▸ **SUPPLIED DATA**
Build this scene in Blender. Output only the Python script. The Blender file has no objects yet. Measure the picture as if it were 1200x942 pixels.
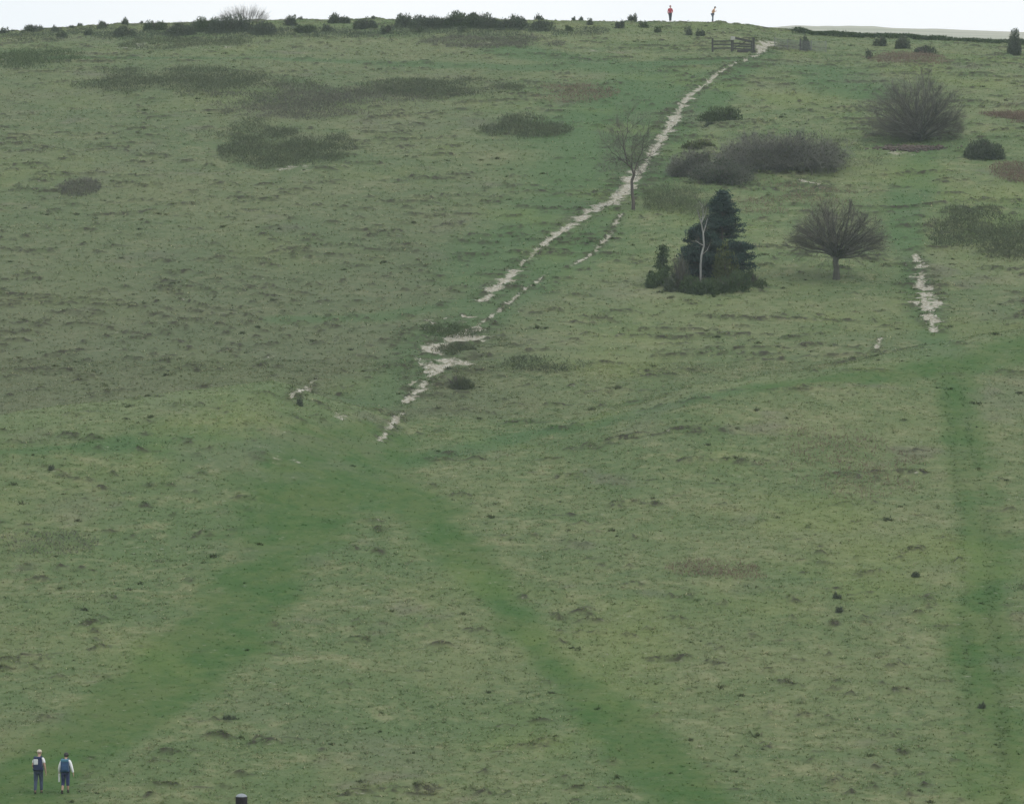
import bpy, bmesh, math
import numpy as np
from mathutils import Vector

S = bpy.context.scene
COL = S.collection
F = 4588.0            # focal length in photo pixels
U0, V0 = 600.0, 471.0 # photo centre

# ------------------------------------------------------------------ noise
def _hash(ix, iy, seed):
    ix = ix.astype(np.int64); iy = iy.astype(np.int64)
    h = (ix * 374761393 + iy * 668265263 + seed * 974634777) & 0xFFFFFFFF
    h = ((h ^ (h >> 13)) * 1274126177) & 0xFFFFFFFF
    h = ((h ^ (h >> 16)) * 2246822519) & 0xFFFFFFFF
    return ((h ^ (h >> 15)) & 0xFFFFFF) / float(0xFFFFFF)

def vnoise(x, y, seed=0):
    x = np.asarray(x, float); y = np.asarray(y, float)
    fx = np.floor(x); fy = np.floor(y)
    tx = x - fx; ty = y - fy
    tx = tx * tx * (3 - 2 * tx); ty = ty * ty * (3 - 2 * ty)
    a = _hash(fx, fy, seed); b = _hash(fx + 1, fy, seed)
    c = _hash(fx, fy + 1, seed); d = _hash(fx + 1, fy + 1, seed)
    return (a * (1 - tx) + b * tx) * (1 - ty) + (c * (1 - tx) + d * tx) * ty

def fbm(x, y, seed=0, octv=3):
    s = 0; a = 1; n = 0
    for i in range(octv):
        s = s + a * vnoise(x * 2.03 ** i + 17.3 * i, y * 2.03 ** i - 9.1 * i, seed + i); n += a; a *= .5
    return s / n

def sstep(a, b, x):
    t = np.clip((x - a) / (b - a), 0, 1)
    return t * t * (3 - 2 * t)

# ------------------------------------------------------------------ terrain height
_k = np.array([(-260, 14), (-60, 3), (-12, -1.2), (0, -1.75), (10, -2.3), (30, -4.3), (60, -7.35), (100, -12.6), (125, -15.6),
               (136, -16.2), (148, -15.15), (165, -11.6), (180, -8.1), (200, -3.7), (212, -1.5), (222, 0.2), (230, 1.9),
               (258, 8.6), (300, 19.0), (330, 26.0), (350, 30.2), (366, 33.1), (380, 36.0), (395, 38.4), (405, 39.45),
               (415, 39.9), (430, 39.6), (445, 40.2), (480, 44.6), (520, 50.6), (560, 55.6), (590, 57.0), (620, 57.2), (760, 56)], float)
_d = np.arange(-260, 760, 0.5)
_z = np.interp(_d, _k[:, 0], _k[:, 1])
_g = np.exp(-0.5 * (np.arange(-20, 21) * 0.5 / 3.0) ** 2); _g /= _g.sum()
_z = np.convolve(np.pad(_z, 20, mode='edge'), _g, mode='valid')
_crest_u = np.array([-600, 0, 70, 140, 300, 560, 700, 780, 840, 870, 900, 1000, 1200, 1800], float)
_crest_v = np.array([70, 38, 33, 29, 24, 23, 24.5, 26.5, 26, 29, 35, 42, 50, 70], float)

def base_height(x, y):
    z = np.interp(y, _d, _z)
    u = U0 + x / 400.0 * F
    dz = -(np.interp(u, _crest_u, _crest_v) - 24) * 400 / F
    z = z + dz * sstep(325, 398, y) * (1 - sstep(440, 520, y))
    far = -0.042 * np.maximum(x - 6, 0) - 0.09 * np.maximum(-x - 5, 0)
    far = far - 2.2 * (1 - sstep(24, 42, x))
    z = z + far * sstep(440, 540, y)
    # bench on the left, bench on the right
    dcl = np.interp(x, [-40, -28, -12], [203, 206, 213])
    al = np.interp(x, [-60, -28, -13, -6], [1.0, 1.7, 2.5, 0])
    t = y - dcl
    z = z + al * np.where(t < 0, np.exp(-(t / 15.) ** 2), np.exp(-(t / 4.2) ** 2))
    dcr = np.interp(x, [7, 30, 60], [213, 230, 240])
    ar = np.interp(x, [3, 10, 30, 60], [0, 1.6, 2.1, 1.2])
    t = y - dcr
    z = z + ar * np.where(t < 0, np.exp(-(t / 14.) ** 2), np.exp(-(t / 5.5) ** 2))
    # gully along the worn part of the path
    return z

def height(x, y):
    x = np.asarray(x, float); y = np.asarray(y, float)
    z = base_height(x, y)
    vis = sstep(20, 60, y)
    z = z + vis * .55 * (fbm(x / 13., y / 15., 3, 2) - .5)
    z = z + vis * .27 * (fbm(x / 3.4, y / 3.0, 11, 2) - .5)
    return z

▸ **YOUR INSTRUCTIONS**
Leave out the pictures and repeat the lines from the start of the material through the line with "from mathutils import Vector", inclusive.

▸ **ANSWER TO THE PROBLEM**
Build this scene in Blender. Output only the Python script. The Blender file has no objects yet. Measure the picture as if it were 1200x942 pixels.
import bpy, bmesh, math
import numpy as np
from mathutils import Vector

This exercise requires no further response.